What you need to do: All of the data that follows should be retyped exactly, please, except the pictures.

Collected data:
--- start ---

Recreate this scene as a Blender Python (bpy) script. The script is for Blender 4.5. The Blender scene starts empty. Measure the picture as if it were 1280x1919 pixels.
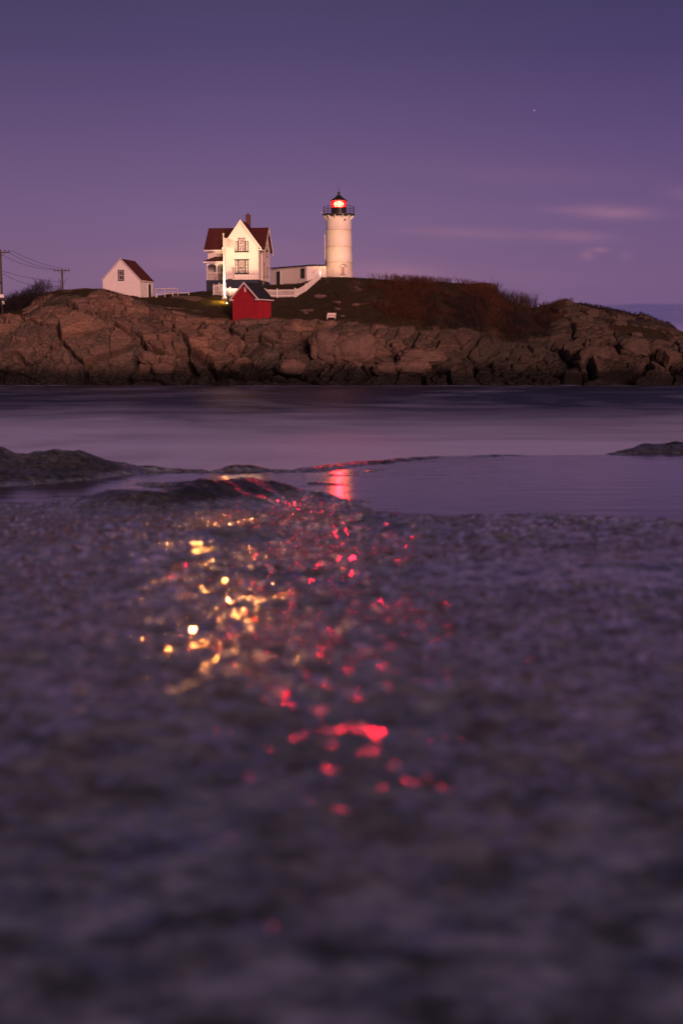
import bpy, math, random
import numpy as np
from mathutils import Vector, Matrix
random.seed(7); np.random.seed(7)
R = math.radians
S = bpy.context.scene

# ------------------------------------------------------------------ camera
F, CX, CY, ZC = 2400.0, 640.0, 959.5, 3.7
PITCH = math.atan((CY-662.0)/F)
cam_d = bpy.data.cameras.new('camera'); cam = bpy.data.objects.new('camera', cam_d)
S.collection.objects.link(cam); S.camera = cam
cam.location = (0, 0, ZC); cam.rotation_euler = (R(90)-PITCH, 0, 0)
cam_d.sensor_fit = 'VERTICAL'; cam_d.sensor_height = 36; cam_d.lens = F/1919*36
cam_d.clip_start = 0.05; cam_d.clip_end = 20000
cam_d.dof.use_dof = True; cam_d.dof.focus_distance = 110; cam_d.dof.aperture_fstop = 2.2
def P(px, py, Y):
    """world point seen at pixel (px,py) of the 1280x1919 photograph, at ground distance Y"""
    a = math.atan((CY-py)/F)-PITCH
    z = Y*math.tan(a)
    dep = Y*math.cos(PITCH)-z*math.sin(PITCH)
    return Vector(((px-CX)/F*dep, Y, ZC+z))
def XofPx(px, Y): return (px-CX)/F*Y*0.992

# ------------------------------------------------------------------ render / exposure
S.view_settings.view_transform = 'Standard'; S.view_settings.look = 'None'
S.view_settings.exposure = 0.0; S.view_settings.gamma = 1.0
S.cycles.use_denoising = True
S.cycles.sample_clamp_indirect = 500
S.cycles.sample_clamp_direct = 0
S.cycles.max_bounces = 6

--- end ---

Answer to this problem:
Recreate this scene as a Blender Python (bpy) script. The script is for Blender 4.5. The Blender scene starts empty. Measure the picture as if it were 1280x1919 pixels.
import bpy, math, random
import numpy as np
from mathutils import Vector, Matrix
random.seed(7); np.random.seed(7)
R = math.radians
S = bpy.context.scene

# ------------------------------------------------------------------ camera
F, CX, CY, ZC = 2400.0, 640.0, 959.5, 3.7
PITCH = math.atan((CY-662.0)/F)
cam_d = bpy.data.cameras.new('camera'); cam = bpy.data.objects.new('camera', cam_d)
S.collection.objects.link(cam); S.camera = cam
cam.location = (0, 0, ZC); cam.rotation_euler = (R(90)-PITCH, 0, 0)
cam_d.sensor_fit = 'VERTICAL'; cam_d.sensor_height = 36; cam_d.lens = F/1919*36
cam_d.clip_start = 0.05; cam_d.clip_end = 20000
cam_d.dof.use_dof = True; cam_d.dof.focus_distance = 110; cam_d.dof.aperture_fstop = 2.2
def P(px, py, Y):
    """world point seen at pixel (px,py) of the 1280x1919 photograph, at ground distance Y"""
    a = math.atan((CY-py)/F)-PITCH
    z = Y*math.tan(a)
    dep = Y*math.cos(PITCH)-z*math.sin(PITCH)
    return Vector(((px-CX)/F*dep, Y, ZC+z))
def XofPx(px, Y): return (px-CX)/F*Y*0.992

# ------------------------------------------------------------------ render / exposure
S.view_settings.view_transform = 'Standard'; S.view_settings.look = 'None'
S.view_settings.exposure = 0.0; S.view_settings.gamma = 1.0
S.cycles.use_denoising = True
S.cycles.sample_clamp_indirect = 500
S.cycles.sample_clamp_direct = 0
S.cycles.max_bounces = 6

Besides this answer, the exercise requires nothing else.